Perspective is a review focused on the current events in the field of art history, published twice a year by the French National Institute of History of Art (INHA). For the first edition of 2021, dance is at the heart of the articles proposed by the magazine. This approach understands the visual arts as a certain relationship to dance and, conversely, dance performance as a moving image. In January, the French National Center for Dance (CND) and INHA organized this online meeting between Boris Charmatz and Ana Janevski to share their thought and experiences about this theme.
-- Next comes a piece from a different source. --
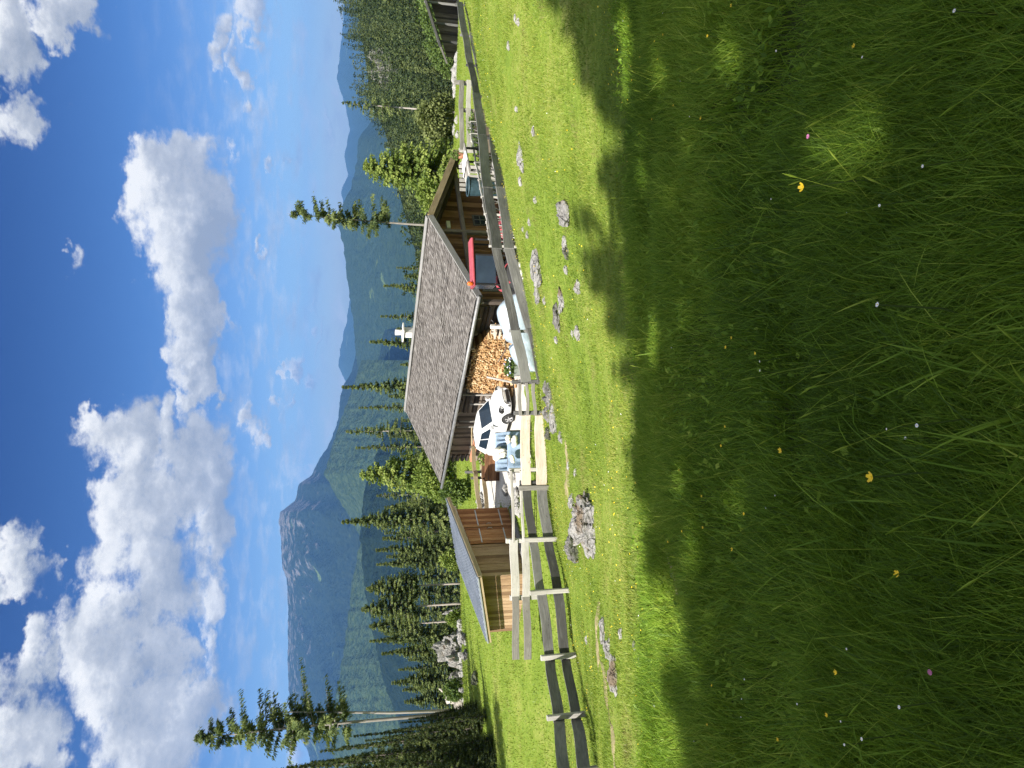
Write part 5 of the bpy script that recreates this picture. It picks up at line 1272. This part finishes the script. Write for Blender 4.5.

Boris Charmatz is a French dancer and choreographer, former director of the Museum of Dance in Brittany, and author of several books. In his works, he subjects dance to formal constraints which redraw the field of possibilities. The stage is a notepad where to draft concentrated, organic concepts to observe the chemical reactions, intensities, and tensions generated by their encounter. He is the author of a series of landmark shows, from Aatt enen tionon (1996) to 10000 gestes (2017), in addition to his activity as a performer and improviser. His latest performance La Ronde was shot in le Grand Palais, Paris, before the closing of the emblematic venue for restoration work.
Ana Janevski is Curator in the Department of Media and Performance Art at The Museum of Modern Art in New York. From 2007 to 2011, she held the position of Curator at the Museum of Modern Art in Warsaw, Poland. In 2010 she co-curated the first extensive show about experimental film in Yugoslavia, This Is All Film! Experimental Film in Yugoslavia 1951–1991, at the Museum of Modern Art in Ljubljana. Janevski also co-curated, with Pierre Bal-Blanc, the performance exhibition The Living Currency and co-organized the performance series Words in the World at MoMA. She launched the periodical Muzeum in 2007 which has developed into a quarterly publication inviting writers, philosophers, and artists to discuss contemporary art.
Ana and Boris had already worked together in 2014, to imagine the future for dance in museums and archival practice in the frame of DANSE: A Catalogue (Les Presses du réel, Noémie Solomon), a collection of dialogues and essays drawing on dance.